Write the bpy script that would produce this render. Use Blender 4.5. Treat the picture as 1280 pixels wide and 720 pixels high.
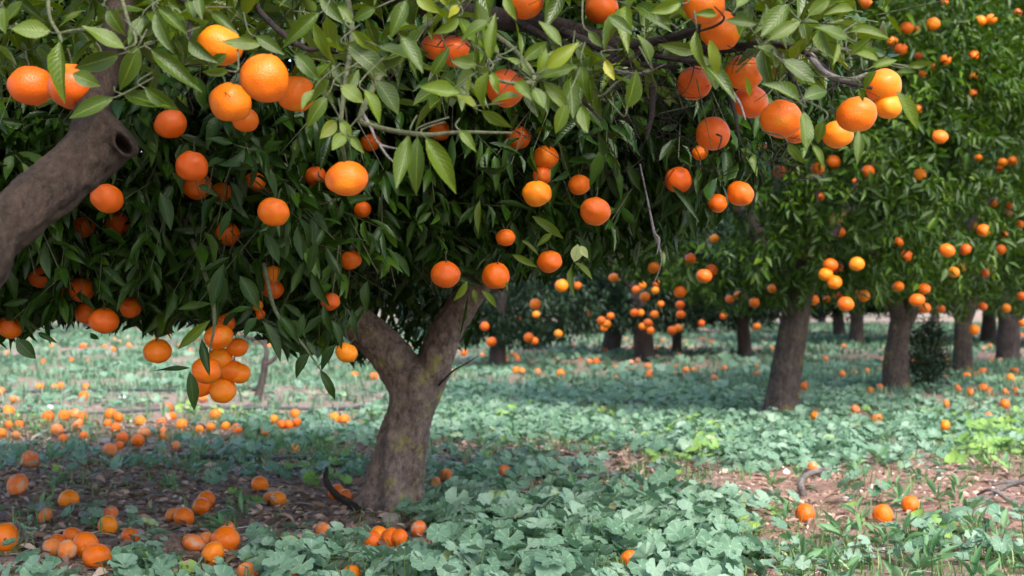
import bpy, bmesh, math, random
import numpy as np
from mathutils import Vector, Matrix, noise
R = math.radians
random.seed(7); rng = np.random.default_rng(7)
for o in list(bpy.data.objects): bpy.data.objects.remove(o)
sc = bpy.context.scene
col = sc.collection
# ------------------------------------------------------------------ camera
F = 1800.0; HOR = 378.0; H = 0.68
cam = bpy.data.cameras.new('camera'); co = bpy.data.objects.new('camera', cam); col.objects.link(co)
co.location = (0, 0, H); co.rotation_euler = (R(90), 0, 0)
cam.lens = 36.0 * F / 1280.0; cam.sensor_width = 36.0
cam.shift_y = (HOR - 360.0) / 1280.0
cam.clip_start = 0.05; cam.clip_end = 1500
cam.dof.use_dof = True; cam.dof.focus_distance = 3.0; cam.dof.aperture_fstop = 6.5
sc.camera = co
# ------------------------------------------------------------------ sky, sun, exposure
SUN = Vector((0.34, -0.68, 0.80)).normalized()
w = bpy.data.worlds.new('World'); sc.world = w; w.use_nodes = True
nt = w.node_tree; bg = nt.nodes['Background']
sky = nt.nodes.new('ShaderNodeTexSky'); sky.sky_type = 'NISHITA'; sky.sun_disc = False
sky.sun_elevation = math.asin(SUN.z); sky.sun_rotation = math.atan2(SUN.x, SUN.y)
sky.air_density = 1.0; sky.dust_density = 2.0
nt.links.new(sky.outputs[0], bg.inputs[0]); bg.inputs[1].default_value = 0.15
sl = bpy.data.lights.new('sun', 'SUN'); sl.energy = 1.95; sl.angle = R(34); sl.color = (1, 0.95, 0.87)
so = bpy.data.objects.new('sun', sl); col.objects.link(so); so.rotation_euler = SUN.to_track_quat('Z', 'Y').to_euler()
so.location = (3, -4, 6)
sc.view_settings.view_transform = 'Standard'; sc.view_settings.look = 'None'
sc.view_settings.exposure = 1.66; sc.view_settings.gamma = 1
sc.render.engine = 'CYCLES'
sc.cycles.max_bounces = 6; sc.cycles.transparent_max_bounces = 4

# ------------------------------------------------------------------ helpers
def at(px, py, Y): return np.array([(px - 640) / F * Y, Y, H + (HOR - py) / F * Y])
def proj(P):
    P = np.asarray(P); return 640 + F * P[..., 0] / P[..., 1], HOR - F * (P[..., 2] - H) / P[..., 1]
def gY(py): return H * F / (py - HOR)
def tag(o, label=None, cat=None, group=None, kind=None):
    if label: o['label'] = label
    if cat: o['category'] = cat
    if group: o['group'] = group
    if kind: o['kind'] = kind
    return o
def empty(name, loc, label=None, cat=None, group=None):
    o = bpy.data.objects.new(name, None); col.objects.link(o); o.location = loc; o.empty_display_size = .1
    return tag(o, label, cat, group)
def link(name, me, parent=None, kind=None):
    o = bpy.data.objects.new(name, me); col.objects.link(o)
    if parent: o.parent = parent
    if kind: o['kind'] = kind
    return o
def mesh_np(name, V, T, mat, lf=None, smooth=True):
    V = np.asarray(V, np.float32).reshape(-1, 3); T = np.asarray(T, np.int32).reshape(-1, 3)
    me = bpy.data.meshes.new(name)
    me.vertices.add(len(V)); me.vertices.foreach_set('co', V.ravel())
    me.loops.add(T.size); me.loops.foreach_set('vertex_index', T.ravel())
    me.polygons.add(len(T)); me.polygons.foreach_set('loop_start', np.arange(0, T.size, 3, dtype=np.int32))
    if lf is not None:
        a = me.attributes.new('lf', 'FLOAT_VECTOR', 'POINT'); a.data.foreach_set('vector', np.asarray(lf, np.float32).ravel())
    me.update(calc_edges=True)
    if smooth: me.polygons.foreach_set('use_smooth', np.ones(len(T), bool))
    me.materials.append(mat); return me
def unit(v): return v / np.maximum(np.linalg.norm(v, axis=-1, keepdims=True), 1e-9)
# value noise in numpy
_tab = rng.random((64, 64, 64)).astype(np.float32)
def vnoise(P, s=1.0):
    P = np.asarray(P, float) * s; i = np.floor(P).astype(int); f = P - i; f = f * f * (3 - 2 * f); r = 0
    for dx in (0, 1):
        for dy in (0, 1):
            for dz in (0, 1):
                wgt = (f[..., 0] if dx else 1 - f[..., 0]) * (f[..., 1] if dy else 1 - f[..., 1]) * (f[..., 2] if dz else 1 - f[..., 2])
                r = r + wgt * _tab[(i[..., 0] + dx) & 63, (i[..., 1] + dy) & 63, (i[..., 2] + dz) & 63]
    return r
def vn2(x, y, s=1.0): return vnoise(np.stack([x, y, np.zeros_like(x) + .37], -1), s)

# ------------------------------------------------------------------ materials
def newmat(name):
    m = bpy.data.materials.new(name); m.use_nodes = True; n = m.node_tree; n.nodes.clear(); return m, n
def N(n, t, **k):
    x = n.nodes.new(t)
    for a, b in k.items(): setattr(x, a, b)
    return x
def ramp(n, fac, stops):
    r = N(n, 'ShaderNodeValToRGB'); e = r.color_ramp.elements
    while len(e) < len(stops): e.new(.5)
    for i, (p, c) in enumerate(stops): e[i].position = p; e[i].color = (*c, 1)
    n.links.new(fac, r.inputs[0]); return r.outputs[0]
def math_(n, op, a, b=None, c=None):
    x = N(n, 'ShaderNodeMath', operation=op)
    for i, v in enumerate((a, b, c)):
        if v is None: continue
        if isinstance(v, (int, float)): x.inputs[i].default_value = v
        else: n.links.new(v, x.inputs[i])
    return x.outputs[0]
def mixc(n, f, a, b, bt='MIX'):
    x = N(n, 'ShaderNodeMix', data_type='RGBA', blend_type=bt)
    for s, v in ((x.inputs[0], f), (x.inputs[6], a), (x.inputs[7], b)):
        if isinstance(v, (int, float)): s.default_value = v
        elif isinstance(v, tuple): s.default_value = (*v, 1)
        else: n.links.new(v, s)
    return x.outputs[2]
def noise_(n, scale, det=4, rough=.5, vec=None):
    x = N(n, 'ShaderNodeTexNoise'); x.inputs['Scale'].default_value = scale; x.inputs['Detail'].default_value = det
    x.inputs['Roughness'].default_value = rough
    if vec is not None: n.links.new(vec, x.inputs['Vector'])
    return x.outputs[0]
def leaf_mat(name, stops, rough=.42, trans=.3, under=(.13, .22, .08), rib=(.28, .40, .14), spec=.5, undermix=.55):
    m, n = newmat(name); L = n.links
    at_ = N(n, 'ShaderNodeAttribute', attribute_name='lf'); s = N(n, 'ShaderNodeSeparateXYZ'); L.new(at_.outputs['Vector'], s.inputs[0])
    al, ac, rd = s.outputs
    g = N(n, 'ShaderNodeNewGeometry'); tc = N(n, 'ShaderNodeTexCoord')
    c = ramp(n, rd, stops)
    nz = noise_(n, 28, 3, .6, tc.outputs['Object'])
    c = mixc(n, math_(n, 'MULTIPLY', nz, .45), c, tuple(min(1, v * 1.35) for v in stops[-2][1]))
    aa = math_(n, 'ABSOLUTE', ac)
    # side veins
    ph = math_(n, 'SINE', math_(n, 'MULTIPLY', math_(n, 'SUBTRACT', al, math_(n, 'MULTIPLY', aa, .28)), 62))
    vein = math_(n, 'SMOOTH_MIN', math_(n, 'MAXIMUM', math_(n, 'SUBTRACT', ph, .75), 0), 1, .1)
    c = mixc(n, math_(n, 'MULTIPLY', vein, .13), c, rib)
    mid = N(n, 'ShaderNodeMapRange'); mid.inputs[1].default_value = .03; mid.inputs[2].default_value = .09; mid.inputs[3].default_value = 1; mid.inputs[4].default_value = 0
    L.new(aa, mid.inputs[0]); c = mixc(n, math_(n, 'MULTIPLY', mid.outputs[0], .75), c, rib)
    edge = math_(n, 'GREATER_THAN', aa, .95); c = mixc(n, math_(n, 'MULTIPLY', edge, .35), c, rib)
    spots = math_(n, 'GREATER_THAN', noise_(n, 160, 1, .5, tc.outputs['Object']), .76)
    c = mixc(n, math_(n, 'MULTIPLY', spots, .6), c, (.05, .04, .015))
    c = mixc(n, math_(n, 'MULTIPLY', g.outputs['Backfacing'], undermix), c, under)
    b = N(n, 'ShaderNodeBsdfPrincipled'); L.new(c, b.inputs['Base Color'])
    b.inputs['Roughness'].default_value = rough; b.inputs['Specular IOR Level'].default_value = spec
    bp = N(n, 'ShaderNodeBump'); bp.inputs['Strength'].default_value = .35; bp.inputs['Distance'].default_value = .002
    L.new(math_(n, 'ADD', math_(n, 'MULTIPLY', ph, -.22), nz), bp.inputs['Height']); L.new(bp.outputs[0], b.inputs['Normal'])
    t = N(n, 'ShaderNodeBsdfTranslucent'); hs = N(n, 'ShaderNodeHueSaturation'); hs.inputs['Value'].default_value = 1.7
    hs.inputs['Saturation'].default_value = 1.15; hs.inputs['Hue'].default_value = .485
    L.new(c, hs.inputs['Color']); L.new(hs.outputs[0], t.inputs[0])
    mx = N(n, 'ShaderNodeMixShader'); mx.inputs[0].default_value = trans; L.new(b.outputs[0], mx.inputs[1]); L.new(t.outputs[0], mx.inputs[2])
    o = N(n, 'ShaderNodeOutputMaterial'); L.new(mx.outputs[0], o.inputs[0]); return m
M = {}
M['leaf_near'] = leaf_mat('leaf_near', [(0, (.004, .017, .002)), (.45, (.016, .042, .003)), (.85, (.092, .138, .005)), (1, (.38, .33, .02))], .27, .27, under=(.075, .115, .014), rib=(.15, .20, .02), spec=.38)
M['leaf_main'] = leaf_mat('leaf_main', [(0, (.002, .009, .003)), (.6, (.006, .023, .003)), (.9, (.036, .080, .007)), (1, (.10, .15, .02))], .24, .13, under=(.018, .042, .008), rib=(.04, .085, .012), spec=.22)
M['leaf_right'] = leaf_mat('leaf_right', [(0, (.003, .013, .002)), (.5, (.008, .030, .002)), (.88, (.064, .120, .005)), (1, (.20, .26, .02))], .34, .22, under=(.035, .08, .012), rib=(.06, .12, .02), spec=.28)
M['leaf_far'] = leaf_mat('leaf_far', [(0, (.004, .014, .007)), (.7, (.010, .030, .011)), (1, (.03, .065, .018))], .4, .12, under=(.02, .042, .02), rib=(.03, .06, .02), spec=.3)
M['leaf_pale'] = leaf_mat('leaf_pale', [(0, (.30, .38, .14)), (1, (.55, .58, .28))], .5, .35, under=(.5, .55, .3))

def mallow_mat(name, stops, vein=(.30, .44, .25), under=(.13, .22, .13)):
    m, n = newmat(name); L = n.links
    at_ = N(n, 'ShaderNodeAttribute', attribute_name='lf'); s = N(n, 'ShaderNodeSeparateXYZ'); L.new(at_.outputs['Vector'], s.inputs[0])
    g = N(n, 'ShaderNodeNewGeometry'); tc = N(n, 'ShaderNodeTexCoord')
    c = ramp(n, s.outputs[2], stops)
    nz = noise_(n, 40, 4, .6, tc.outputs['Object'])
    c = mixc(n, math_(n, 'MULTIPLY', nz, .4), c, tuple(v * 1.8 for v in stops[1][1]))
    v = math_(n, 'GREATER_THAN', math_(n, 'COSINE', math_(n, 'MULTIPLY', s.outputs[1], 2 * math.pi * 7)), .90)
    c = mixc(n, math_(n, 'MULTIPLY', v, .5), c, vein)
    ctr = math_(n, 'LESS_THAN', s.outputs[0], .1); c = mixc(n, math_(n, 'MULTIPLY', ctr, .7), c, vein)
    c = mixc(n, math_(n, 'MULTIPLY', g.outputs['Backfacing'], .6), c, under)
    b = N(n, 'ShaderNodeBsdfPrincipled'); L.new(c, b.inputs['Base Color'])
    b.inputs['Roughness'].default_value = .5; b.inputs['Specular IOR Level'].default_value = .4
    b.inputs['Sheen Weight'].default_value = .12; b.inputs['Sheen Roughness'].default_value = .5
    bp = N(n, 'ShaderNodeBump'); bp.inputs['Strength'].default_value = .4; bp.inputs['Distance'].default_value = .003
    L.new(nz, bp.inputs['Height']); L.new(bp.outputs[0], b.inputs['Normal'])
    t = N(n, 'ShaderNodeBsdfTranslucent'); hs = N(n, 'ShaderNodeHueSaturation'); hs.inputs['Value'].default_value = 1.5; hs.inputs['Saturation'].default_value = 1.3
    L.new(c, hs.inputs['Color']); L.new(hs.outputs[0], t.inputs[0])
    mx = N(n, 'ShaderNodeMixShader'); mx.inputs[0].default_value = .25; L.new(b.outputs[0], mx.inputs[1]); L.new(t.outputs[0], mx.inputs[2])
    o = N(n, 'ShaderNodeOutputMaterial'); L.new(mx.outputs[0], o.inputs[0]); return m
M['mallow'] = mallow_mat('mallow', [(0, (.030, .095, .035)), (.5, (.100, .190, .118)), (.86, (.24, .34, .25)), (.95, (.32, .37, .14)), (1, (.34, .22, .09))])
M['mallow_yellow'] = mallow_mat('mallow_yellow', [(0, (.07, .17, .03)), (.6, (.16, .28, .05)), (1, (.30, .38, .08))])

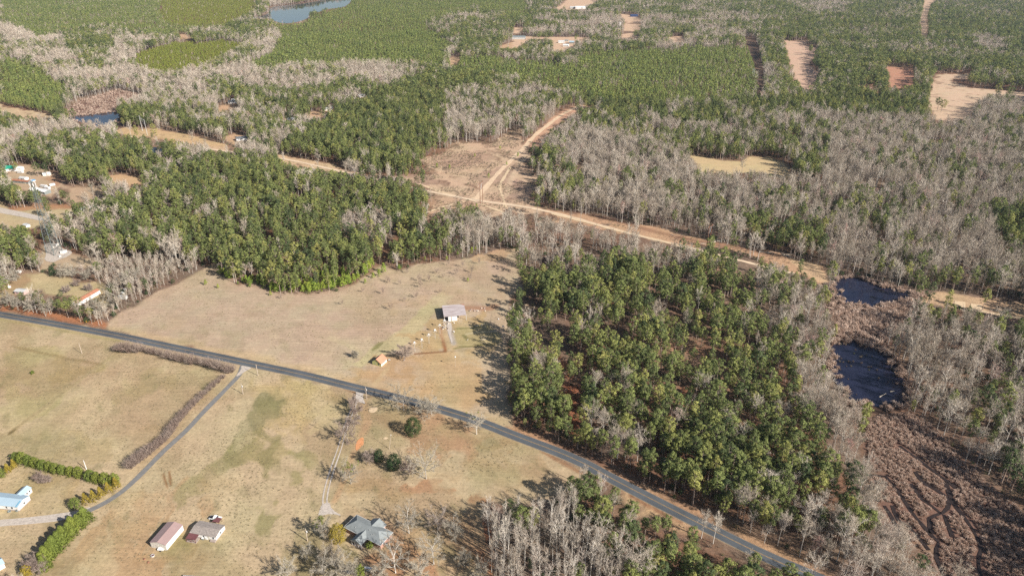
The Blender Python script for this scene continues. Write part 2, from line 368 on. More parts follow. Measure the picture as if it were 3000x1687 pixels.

* [What you need to do] For each line of the listing that holds the word "from", show that line.

* [Answer to the exercise]
from mathutils import Vector, Matrix, noise
The Blender Python script for this scene continues. Write part 2, from line 368 on. More parts follow. Measure the picture as if it were 3000x1687 pixels.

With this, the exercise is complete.